The logo has undergone a few transformations since his start. The original logo was a plain black font but now stands out in white within a red circle. The "L" in Louboutin loops up to create the "C" in Christian and also resembles the high arch of his shoe designs. The first name also takes a twist, written in a roman font while his name continues in a handwritten style script. You can find this iconic logo stamped into those famous red-soles and printed on a variety of high-fashion products that are coveted by Louboutin fanatics everywhere. 




Widely known around the world as one of the top designer luxury brands, Gucci is celebrated amongst luxury enthusiasts including inspiring artists to name themselves after it. Founded in 1921, in Italy, Guccio Gucci made his start by selling luxury luggage crafted by in-house craftsmen. With the help of his sons, the Guccis were able to open up multiple shops after their popularity rose. 

In 1933 Aldo Gucci, Gucci's son, designed the infamous interlocking GG design based upon his father's initials. The idea was to create a logo where the letters created a shape but could be later recognized as the "GG." This motif features two G's with one flipped horizontally, imitating the interlocking design. To take it a step further, Gucci would later include the full name written above or below the letters in order for the brand to continue to be recognized. The full named logo features a font with varying thick and thin curving lines with little feet at the ends. 


Louis Vuitton 

Louis Vuitton is arguably one of the most recognized luxury brands in the world. From the iconic Monogram canvas to the Damier print, the logo is featured around the world on clothing, shoes, and their popular handbags. 

The LV design was created by Louis Vuitton's son, Georges, after his father's passing in 1892. The logo was hand designed and features an L slightly to the left and underneath the V. Both letters are capitalized with an italicized sans serif font and this remains to be one of the most iconic and never changing logo styles. Before the Marc Jacobs takeover in 1997, it would feature the full name underneath the emblem, but now both elements are used for advertising purposes. Primarily written in black, now the logo can be seen in varying colors in order to appeal to the younger market as well. 
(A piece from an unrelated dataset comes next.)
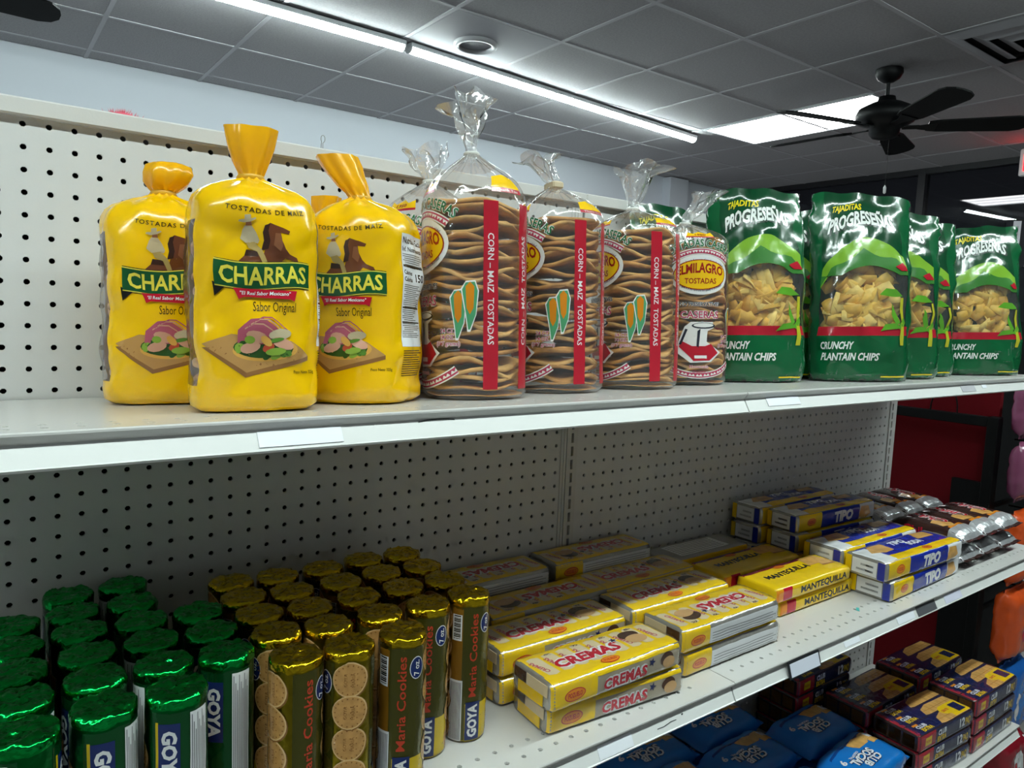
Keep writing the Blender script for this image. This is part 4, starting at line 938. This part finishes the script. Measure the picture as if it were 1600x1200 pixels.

The House of Chanelhas one of the most recognizable and mysterious logos in the world. To this day, no one knows the true origin of the iconic interlocking CC's, but they have plenty of theories. The interlocking "CC" pays homage to Gabrielle Bonheur Chanel, or fondly known as Coco Chanel. Founder of the house designed the logo in 1925, about 15 years after she started her line, and is now widely recognized as one of the most influential fashion designers of all time. 

The story behind the iconic logo is spotty despite its popularity. Chanel never revealed the true origins and ideas behind the design, and since there are no known facts, plenty of theories arose. Some of these theories include:

  • Château de Crémat: Owned by a friend, it is said that Chanel herself spent most of her time there. Within the estate are stain glass windows that have interlocking CCs within the designs that may have influenced her to incorporate these into her design.

  • Aubazine Chapel: Chanel spent most of her time in the chapel as a child growing up in the orphanage. A similar theory to the Chateau, the abstract interlaced patterns are credited as a possible influence of her design choices. 

  • Arthur "Boy" Capel: One of the most popular theories is that Chanel modeled the logo after the love of her life. It is no secret that many of her designs were influenced by her lover, including the infamous Boy bag, because she considered him her muse.